Ras Al Khor site treats sewage and saves on water and energy by filtering waste through reeds
Dubai: Growing tall and green, nestled inside the Ras Al Khor Industrial area, reeds, usually associated with marshlands, are thriving as part of a sewage solution at a worker's accommodation.
The area also serves as a show-and-tell site for what can be achieved to treat sewage close to habitations without any smell, and saving gallons of water at the same time.
The water effluent captured after being filtered through the reed bed is being used to grow fruits and vegetables, flush toilets once more and now, clean solar panels.
The water is so clean in fact that some of it is used in landscaped ponds outside the Waagner Biro Gulf offices, where Nile Cabbage floats atop cleaning the water and providing nutrients for tilapia fish below.
Workers pastime
Overhead power pylons, heavy machinery and mechanical workshops surround the site while inside butterflies and birds make the most of the reed forest and the vegetable plot tended to by workers as a pastime.
The reed beds only occupy 600 square metres and are a low-energy and low-cost solution to treating human waste for around 150 people living and working at the Waagner Biro Gulf site. Up to 35,000 litres of sewage is generated at the accommodation daily, diluted with waste water in holding tanks and flushed over the surface of the reeds and absorbed.
Below ground at 1.5 metre depth, a plastic membrane allows for water to drip through and is collected ready to water the garden or cool the solar panel canopy above.

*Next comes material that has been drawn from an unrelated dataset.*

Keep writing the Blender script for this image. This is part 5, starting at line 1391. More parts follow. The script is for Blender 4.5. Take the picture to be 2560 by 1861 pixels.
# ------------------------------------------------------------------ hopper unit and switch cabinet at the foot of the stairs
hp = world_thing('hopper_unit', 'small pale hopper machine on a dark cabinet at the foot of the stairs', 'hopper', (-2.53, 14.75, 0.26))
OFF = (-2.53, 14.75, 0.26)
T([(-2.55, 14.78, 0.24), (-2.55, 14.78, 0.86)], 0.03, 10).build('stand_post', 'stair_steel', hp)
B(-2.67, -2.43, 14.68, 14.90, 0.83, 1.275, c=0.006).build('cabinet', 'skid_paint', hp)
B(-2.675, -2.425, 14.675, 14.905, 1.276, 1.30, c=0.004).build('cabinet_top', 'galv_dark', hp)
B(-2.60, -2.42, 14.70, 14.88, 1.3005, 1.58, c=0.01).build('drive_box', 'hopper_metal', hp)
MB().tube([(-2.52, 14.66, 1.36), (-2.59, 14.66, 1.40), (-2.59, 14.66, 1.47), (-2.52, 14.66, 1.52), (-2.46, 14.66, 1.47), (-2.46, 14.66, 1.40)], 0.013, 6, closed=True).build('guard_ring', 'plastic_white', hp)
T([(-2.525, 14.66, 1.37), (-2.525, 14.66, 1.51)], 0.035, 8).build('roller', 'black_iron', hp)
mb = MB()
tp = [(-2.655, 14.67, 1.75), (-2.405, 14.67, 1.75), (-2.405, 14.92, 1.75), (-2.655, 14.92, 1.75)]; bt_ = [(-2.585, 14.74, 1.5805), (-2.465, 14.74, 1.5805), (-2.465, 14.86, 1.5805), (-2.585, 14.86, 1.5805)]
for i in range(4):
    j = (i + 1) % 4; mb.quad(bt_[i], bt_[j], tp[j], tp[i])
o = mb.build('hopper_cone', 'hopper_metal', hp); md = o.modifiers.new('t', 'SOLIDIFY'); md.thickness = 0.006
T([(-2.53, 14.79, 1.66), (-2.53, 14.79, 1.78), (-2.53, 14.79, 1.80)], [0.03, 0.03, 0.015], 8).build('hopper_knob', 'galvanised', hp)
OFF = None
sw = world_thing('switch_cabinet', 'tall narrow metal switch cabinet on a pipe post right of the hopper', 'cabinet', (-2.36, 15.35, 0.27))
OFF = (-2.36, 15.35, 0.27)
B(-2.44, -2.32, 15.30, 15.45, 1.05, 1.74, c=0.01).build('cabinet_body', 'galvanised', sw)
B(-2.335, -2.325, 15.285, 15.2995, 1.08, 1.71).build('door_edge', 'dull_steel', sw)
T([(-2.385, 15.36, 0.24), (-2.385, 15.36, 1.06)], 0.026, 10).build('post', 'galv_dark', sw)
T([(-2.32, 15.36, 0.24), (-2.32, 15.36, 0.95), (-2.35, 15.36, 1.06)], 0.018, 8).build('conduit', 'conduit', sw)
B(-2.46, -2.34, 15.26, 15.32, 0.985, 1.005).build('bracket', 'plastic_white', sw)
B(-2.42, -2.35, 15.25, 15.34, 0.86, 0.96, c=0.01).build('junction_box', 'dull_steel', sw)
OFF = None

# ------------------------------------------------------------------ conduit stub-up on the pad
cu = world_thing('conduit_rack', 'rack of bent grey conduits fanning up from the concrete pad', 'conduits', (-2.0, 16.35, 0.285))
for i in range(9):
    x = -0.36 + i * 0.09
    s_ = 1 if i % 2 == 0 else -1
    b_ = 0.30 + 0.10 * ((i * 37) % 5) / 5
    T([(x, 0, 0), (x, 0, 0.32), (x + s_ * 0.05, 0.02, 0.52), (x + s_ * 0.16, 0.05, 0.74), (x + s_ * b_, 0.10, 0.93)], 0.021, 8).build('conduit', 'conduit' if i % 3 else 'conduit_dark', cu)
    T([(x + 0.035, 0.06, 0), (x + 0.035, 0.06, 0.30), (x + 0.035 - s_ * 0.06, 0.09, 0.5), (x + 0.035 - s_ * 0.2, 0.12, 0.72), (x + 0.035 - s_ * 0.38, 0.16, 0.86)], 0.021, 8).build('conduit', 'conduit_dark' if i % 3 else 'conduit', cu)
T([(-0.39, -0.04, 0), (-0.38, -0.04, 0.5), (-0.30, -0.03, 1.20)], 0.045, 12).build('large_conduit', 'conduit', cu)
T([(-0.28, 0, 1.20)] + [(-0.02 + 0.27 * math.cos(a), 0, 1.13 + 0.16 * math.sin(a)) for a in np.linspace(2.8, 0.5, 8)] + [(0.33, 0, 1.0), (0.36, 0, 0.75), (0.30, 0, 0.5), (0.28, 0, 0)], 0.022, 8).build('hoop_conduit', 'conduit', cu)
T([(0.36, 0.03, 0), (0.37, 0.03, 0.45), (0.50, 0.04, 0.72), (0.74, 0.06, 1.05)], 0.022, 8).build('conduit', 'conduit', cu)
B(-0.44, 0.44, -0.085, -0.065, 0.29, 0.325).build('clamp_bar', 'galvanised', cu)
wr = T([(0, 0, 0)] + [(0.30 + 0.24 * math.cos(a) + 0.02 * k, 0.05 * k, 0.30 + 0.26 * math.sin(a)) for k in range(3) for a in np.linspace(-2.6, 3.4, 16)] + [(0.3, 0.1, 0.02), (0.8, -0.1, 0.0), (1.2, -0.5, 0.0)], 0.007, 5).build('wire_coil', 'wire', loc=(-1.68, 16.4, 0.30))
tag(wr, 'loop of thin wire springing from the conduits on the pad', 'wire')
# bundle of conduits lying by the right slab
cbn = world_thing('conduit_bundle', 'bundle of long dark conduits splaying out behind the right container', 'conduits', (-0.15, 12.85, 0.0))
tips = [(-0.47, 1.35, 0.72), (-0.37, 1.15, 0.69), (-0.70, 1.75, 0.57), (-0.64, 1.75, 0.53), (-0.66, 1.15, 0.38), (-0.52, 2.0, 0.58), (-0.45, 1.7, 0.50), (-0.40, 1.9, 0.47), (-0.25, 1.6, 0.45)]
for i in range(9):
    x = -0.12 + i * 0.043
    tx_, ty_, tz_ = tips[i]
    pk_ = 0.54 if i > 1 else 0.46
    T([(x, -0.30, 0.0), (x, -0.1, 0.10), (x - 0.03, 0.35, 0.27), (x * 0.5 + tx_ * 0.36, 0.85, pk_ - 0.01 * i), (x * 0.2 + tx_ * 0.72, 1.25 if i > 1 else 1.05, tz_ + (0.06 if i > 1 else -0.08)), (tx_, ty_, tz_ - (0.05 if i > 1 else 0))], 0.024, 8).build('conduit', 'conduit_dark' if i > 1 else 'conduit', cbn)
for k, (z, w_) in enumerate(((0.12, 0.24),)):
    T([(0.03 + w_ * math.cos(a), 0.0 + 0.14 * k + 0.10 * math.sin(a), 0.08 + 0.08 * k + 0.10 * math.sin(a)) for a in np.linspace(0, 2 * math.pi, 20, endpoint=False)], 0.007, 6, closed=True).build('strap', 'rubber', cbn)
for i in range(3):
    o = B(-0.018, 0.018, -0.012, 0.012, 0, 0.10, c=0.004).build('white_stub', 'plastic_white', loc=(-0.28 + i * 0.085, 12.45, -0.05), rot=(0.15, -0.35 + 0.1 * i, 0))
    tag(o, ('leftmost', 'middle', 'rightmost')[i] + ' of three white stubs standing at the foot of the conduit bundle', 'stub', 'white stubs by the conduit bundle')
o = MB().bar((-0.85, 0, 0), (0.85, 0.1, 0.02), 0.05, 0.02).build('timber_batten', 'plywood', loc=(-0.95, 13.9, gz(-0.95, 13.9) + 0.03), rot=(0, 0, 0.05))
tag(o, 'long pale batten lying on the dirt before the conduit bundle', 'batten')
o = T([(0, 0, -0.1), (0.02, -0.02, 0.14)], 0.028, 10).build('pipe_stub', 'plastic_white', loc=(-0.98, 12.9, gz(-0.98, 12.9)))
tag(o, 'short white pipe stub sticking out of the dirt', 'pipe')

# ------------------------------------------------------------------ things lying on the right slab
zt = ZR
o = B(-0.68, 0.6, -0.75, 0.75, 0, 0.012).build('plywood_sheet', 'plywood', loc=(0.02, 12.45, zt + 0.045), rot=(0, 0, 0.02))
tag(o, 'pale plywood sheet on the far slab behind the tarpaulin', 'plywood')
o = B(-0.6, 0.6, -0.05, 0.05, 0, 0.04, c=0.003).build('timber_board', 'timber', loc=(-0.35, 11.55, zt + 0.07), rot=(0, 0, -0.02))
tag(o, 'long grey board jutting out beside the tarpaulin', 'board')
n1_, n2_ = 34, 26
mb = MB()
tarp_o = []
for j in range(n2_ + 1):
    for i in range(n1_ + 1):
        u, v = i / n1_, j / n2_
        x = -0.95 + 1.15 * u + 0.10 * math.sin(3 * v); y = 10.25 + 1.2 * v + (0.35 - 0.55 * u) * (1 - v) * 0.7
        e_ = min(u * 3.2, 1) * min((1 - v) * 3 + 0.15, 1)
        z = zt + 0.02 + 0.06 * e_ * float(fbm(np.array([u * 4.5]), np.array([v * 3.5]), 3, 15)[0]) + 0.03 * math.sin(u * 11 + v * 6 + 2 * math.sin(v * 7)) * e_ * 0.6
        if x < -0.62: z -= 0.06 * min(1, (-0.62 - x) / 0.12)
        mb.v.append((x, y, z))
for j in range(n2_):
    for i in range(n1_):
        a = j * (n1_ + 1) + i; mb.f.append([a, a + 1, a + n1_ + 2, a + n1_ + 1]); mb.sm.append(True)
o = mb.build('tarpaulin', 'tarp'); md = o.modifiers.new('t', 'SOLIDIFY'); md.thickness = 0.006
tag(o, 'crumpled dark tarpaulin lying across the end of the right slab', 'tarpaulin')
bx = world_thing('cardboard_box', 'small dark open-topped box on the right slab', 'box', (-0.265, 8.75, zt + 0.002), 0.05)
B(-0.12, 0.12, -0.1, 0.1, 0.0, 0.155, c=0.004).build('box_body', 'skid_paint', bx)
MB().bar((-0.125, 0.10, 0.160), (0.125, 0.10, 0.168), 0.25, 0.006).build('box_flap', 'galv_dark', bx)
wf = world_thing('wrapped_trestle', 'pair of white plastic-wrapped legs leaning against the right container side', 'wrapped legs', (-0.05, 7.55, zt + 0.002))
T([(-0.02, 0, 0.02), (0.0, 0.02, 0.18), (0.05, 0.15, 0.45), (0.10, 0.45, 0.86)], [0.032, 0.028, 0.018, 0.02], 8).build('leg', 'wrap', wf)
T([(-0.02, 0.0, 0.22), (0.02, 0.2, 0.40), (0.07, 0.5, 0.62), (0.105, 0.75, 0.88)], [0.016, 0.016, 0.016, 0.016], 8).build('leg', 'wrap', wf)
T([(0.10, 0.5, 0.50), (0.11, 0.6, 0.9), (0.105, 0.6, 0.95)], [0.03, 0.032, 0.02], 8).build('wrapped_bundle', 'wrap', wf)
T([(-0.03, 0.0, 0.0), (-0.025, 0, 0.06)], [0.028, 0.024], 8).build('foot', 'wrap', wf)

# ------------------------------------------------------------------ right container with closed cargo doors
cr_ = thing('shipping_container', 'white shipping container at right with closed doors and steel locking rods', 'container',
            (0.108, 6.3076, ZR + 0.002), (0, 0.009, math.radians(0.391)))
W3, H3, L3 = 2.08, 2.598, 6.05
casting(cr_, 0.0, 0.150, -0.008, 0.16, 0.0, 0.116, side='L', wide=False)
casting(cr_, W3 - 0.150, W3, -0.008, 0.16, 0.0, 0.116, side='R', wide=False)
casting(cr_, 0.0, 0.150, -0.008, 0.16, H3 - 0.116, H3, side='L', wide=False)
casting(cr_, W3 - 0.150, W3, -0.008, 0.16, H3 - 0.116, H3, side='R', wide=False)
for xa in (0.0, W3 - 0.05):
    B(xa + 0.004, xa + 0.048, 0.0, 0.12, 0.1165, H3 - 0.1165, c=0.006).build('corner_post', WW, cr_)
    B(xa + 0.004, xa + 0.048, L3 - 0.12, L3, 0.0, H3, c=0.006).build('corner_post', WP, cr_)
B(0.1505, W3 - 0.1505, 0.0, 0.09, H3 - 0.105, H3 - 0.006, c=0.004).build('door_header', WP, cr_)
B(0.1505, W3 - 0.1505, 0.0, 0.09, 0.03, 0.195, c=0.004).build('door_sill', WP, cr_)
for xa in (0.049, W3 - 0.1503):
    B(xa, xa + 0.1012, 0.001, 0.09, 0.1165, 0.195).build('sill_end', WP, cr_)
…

Ironically, photo voltaic solar panels do not work to their full potential in the UAE due to high summer temperatures and dust, said Peter Neuschaefer, Director Middle East for the Water, Energy and Environment Technologies of Waagner Biro Gulf who designed the TerraSave Concept.
For every degree above 25 degree Celsius, the panel's efficiency decreases by 0.5 per cent, said Neuschaefer. In summer, panels can reach a heat of up to 80 degree Celsius but PV panels are only up to 30 per cent efficient.
"If the panels are cooled and clean, the efficiency is much better," said Neuschaefer. However, in a water scarce country such as the UAE a solution had to be found. By combining sewage treatment via reeds and cooled solar panels from the waste water in an integrated system, the technique is able to manage biodiversity, solves a water issue and reduces energy consumption.
Waagner Biro Gulf was recently awarded a MEED Quality Awards for Projects in the sustainability category for the environmentally-friendly worker's accomodation.
The relatively basic technology used in an integrated manner has already been deployed at a residential villa in Ajman and is being put together for a 60-person labour accommodation in Mirfa, Abu Dhabi, measuring 300 square metres. It takes just one month to get the reed bed in place, said Peter Bridgewater, director of Global Garden Consulting and former Ramsar Convention secretary general, whose aim is to protect wetlands.
"The older the reed bed is the more complex it becomes and better able to treat whatever sewage you throw at it," he said. "The reeds form the structure for the entire ecosystem and it is the tiny animals and organisms in the soil that do all the work," he said.